begin Information shown

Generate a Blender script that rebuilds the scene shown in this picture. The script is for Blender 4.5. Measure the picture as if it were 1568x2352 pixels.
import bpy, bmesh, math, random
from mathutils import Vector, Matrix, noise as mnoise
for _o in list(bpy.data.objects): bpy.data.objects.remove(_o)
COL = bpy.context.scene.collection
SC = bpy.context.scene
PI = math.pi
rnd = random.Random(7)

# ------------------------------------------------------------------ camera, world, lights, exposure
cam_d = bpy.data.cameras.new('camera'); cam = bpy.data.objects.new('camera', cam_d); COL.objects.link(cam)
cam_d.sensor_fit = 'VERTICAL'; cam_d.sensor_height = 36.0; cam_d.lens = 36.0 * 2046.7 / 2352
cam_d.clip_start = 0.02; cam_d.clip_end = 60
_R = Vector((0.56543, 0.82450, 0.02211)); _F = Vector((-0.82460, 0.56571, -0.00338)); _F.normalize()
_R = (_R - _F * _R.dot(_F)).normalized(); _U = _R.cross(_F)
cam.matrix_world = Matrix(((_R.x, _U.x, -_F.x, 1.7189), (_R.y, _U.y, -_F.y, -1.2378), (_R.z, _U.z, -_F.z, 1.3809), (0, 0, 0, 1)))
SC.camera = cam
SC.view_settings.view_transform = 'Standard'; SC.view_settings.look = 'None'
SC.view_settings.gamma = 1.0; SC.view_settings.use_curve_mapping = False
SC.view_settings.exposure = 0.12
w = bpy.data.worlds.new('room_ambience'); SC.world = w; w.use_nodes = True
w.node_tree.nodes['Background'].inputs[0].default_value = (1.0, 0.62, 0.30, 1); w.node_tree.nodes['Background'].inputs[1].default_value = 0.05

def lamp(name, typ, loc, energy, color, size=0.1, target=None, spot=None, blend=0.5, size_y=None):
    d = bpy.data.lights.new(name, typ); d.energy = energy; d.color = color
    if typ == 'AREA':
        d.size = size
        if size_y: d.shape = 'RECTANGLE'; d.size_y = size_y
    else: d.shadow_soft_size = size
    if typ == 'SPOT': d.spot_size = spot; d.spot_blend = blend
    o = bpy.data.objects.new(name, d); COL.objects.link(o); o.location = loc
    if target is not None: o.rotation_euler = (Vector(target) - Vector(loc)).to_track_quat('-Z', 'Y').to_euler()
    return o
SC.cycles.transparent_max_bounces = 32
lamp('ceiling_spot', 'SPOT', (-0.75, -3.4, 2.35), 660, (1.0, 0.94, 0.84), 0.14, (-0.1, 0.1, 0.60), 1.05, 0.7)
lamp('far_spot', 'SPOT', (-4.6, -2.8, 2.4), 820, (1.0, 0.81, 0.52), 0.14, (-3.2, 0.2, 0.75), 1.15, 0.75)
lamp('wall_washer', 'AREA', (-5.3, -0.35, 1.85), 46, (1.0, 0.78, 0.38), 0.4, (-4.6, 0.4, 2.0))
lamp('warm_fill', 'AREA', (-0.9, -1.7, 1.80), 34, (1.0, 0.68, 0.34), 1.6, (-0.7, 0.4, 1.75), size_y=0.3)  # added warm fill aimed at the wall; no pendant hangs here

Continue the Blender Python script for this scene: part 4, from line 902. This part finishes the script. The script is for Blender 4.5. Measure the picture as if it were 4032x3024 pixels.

end Information shown

■ **What is expected**: Stopping at the line containing "rnd = random.Random(7)", please repeat exactly every line from the very start of the entries, that line included, and nothing more.

■ **Reply**:
Generate a Blender script that rebuilds the scene shown in this picture. The script is for Blender 4.5. Measure the picture as if it were 1568x2352 pixels.
import bpy, bmesh, math, random
from mathutils import Vector, Matrix, noise as mnoise
for _o in list(bpy.data.objects): bpy.data.objects.remove(_o)
COL = bpy.context.scene.collection
SC = bpy.context.scene
PI = math.pi
rnd = random.Random(7)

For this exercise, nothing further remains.